Egitto, si infiamma nuovamente la rivolta
Il quarantesimo anniversario della vittoria egiziana nella guerra dei sei giorni (1973 – 2013), dove l’Egitto riconquistava il Sinai dopo la sua perdita nel 1967, ha portato con se una carica emotiva e politica tale da riaccendere proprio in questi giorni la protesta dei pro Mursi.
L’evento storico nazionale non è caro solo all’esercito, guidato oggi dal principale fautore del golpe militare del luglio scorso, il capo di stato maggiore Abdel Fattah el Sissi, ma all’intera popolazione nazionale e risveglia quelle istanze di legalità, che hanno portato all’ascesa di Muḥammad Mursī ʿĪsā al-ʿAyyāṭ, il carismatico leader dei Fratelli Mussulmani, deposto nel luglio 2013 dopo la sua elezione del 3 giugno del 2012.
Le prime due giornate di scontri dall’anniversario hanno arrecato ben 53 morti, 271 feriti e molte centinaia di arresti al movimento politico dei Fratelli Musulmani, che oggi si identifica con la mano e quattro dita aperte in nero su fondo giallo a voler significare la strage della Moschea di Rabaa.
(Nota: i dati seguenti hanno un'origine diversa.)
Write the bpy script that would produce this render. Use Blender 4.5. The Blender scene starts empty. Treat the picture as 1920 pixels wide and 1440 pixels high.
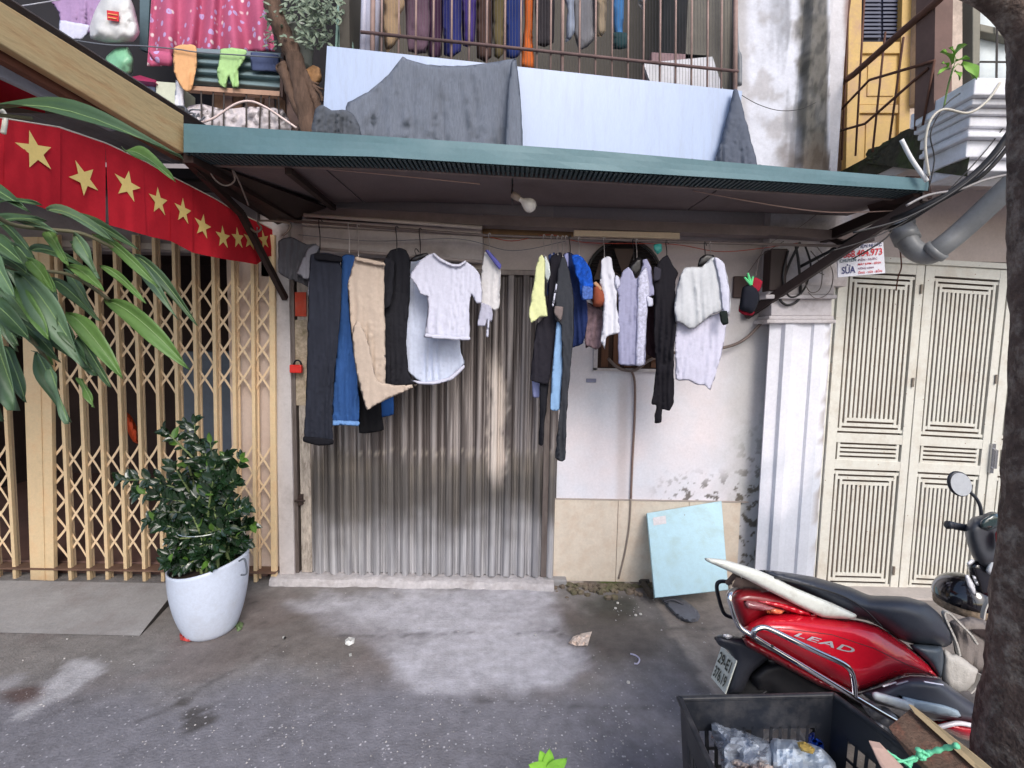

La fonte ufficiale del Ministero della Sanità egiziano riporta in queste ore la notizia, che a seguito di un agguato sono periti anche cinque militari nella regione di Sharkeya, nel delta del Nilo. Si combatte quartiere per quartiere al Cairo e nelle cittadine di Alessandria e Suez, nonché nei governatorati di Sharqiya e Gharbiya.
Ma il bilancio in queste ore potrebbe salire. Dopo l’autobomba esplosa contro la sede centrale della sicurezza di al-Tour, nel Sinai, e a seguito dell’attacco con razzi Rpg ad una installazione per le comunicazioni satellitari nel quartiere Maadi, nella parte meridionale del Cairo, l’allerta dell’esercito egiziano è massimo. E’ stato inoltre dichiarato anche lo stato di emergenza per l’aereoporto del Cairo, che ha subito ben tre attacchi.
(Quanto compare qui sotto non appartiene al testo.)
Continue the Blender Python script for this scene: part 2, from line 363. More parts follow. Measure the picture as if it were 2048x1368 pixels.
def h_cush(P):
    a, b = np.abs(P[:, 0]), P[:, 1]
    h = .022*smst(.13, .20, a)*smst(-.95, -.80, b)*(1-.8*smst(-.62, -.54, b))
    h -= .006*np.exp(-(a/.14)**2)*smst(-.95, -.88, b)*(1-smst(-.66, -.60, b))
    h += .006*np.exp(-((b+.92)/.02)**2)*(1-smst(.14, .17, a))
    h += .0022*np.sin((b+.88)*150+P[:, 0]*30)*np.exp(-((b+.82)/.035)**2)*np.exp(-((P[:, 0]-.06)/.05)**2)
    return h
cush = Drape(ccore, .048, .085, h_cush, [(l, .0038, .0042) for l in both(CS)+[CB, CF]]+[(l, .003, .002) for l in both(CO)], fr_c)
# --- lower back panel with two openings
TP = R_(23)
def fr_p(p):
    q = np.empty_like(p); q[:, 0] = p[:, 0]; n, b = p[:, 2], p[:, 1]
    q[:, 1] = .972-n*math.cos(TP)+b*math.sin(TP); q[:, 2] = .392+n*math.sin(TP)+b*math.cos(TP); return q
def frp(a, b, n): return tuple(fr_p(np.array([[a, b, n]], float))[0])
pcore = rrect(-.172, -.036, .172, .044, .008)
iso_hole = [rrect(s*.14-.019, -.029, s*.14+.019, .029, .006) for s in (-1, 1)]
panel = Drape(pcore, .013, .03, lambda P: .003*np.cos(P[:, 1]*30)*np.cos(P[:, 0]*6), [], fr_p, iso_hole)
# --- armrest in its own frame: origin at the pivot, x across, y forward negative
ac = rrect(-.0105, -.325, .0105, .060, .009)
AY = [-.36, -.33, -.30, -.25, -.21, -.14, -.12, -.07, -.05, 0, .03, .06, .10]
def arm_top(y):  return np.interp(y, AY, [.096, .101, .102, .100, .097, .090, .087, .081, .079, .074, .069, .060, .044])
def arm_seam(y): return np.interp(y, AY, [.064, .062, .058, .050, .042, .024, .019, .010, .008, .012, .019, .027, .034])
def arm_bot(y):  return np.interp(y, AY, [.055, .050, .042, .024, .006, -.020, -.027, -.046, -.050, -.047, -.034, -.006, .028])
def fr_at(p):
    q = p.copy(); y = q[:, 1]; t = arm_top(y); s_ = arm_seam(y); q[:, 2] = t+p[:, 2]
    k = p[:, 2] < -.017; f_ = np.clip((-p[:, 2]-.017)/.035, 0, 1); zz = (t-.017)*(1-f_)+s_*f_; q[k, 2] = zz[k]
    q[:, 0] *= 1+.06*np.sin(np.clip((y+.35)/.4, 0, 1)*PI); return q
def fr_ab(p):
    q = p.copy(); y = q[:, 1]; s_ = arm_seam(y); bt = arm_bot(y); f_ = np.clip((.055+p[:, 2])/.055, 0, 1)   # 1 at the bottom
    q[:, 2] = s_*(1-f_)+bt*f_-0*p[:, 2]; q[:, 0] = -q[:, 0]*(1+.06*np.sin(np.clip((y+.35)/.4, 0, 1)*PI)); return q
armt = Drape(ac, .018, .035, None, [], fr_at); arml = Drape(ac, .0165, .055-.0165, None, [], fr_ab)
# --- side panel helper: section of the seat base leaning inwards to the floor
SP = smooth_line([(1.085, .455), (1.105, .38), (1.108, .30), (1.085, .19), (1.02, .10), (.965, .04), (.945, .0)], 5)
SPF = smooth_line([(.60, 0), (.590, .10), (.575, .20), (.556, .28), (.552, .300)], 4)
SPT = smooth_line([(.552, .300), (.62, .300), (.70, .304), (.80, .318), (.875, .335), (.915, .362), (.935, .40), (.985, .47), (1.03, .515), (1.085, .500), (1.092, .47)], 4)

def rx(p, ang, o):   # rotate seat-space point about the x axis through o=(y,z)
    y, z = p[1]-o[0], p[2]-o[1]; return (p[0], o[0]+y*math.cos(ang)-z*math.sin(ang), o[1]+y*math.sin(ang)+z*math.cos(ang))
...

Tra le istanze dei manifestanti dei Fratelli Mussulmani la principale è sempre la liberazione del deposto presidente islamista Muhammad Mursi, attualmente detenuto in una località segreta.
Le fasce popolari e la massa del movimento politico, estromesso a luglio dal golpe militare e dichiarato illegale, ha certamente avuto intenzione di disturbare le celebrazioni con le proprie istanze di libertà e legalità. Altresì appare chiaro che un’ampia frangia dei Fratelli Musulmani sia ora militarmente armata e organizzata, tanto da poter gestire veri e propri attacchi ad obiettivi bellici sensibili nel Paese.
Un clima infiammato inoltre da episodi oscuri ma tipici della destabilizzazione interna ai Paesi in medioriente, già visti altrove gli omicidi di leader moderati, come l’accoltellamento del portavoce del Partito Costituzionale di El Baradei attribuito agli attivisti islamici e certamente fonte di repressione.
In Egitto, purtroppo, non regge la facciata di legalità data dalla nomina di presidente ad interim del capo della Suprema Corte Costituzionale Adly Mahmoud Mansour, e nonostante forse la buona fede del magistrato, là dove il Paese chiede la restaurazione della Costituzione, un Parlamento legalmente eletto e il rispetto dei diritti civili di tutti i cittadini contro l’imposizione militare.